Question: Solve the given inverse trigonometric equation for x, \[\cos \left( 2{{\sin }^{-1}}x \right)=\dfrac{...

Question

Solve the given inverse trigonometric equation for x, $\cos \left( 2{{\sin }^{-1}}x \right)=\dfrac{1}{9},x>0$ .

Answer 1

Solution

Hint: In this question, we first need to apply the inverse of cosine functions on both sides. Then by using the properties of inverse functions we need to convert the inverse of sine function into simplified form on the left hand side. Now, on the right hand side using the property we can convert the inverse of the cosine term on the right hand side to the inverse of the sine term. Then, on simplifying the equation obtained in x we get the result.
$2{{\sin }^{-1}}x={{\sin }^{-1}}\left( 2x\sqrt{1-{{x}^{2}}} \right)$
${{\cos }^{-1}}x={{\sin }^{-1}}\sqrt{1-{{x}^{2}}}$ .

Complete step-by-step solution -
Now, from the given expression in the question we have
$\Rightarrow \cos \left( 2{{\sin }^{-1}}x \right)=\dfrac{1}{9}$
Now, on applying inverse of cosine on both the sides we get,
$\Rightarrow 2{{\sin }^{-1}}x={{\cos }^{-1}}\left( \dfrac{1}{9} \right)$
As we already know that the inverse of cosine function in terms of inverse of sine function is given by
${{\cos }^{-1}}x={{\sin }^{-1}}\sqrt{1-{{x}^{2}}}$
Now, the above equation can be further written as
$\Rightarrow 2{{\sin }^{-1}}x={{\sin }^{-1}}\sqrt{1-{{\left( \dfrac{1}{9} \right)}^{2}}}$
Let us now further simplify and rewrite it as follows
$\Rightarrow 2{{\sin }^{-1}}x={{\sin }^{-1}}\sqrt{\dfrac{80}{81}}$
Now, let us simplify the left hand side in the above expression using properties of inverse function as follow
$2{{\sin }^{-1}}x={{\sin }^{-1}}\left( 2x\sqrt{1-{{x}^{2}}} \right)$
Now, on using the above property we can rewrite the equation as
$\Rightarrow {{\sin }^{-1}}\left( 2x\sqrt{1-{{x}^{2}}} \right)={{\sin }^{-1}}\sqrt{\dfrac{80}{81}}$
Now, on equating the right hand and left hand sides we get,
$\Rightarrow 2x\sqrt{1-{{x}^{2}}}=\sqrt{\dfrac{80}{81}}$
Let us now do squaring on both sides to simplify it further
$\Rightarrow 4{{x}^{2}}\left( 1-{{x}^{2}} \right)=\dfrac{80}{81}$
Now, on further simplification we get,
$\Rightarrow {{x}^{2}}\left( 1-{{x}^{2}} \right)=\dfrac{20}{81}$
Now, the right hand side can also be written as follows
$\Rightarrow {{x}^{2}}\left( 1-{{x}^{2}} \right)=\dfrac{4\times 5}{81}$
Now, this can be further rewritten as
$\Rightarrow {{x}^{2}}\left( 1-{{x}^{2}} \right)=\dfrac{4}{9}\times \dfrac{5}{9}$
Let us now write it further in the simplified form
$\Rightarrow {{x}^{2}}\left( 1-{{x}^{2}} \right)=\dfrac{4}{9}\times \left( 1-\dfrac{4}{9} \right)$
Now, on comparing the right hand side and left hand side we get,
$\Rightarrow {{x}^{2}}=\dfrac{4}{9}$
Let us now apply the square root on both the sides
$\Rightarrow \sqrt{{{x}^{2}}}=\sqrt{\dfrac{4}{9}}$
$\therefore x=\dfrac{2}{3}$
Hence, the value of x is $\dfrac{2}{3}$ .

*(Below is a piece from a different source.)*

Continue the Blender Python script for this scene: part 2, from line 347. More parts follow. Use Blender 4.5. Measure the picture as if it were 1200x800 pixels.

Note: Instead of applying the inverse of cosine function in the beginning we can also solve it by first simplifying the cosine term inside and then write it in terms of inverse of cosine and then use the property of inverse trigonometric function to solve it further. Both the methods give the same result.
It is important to note that while finding the value of x we should not neglect any of the terms while squaring and rearranging because it changes the corresponding equation and so the value of x accordingly.
Here we consider only one value of x though there are other possible values because it is already mentioned in the question that x is greater than 0.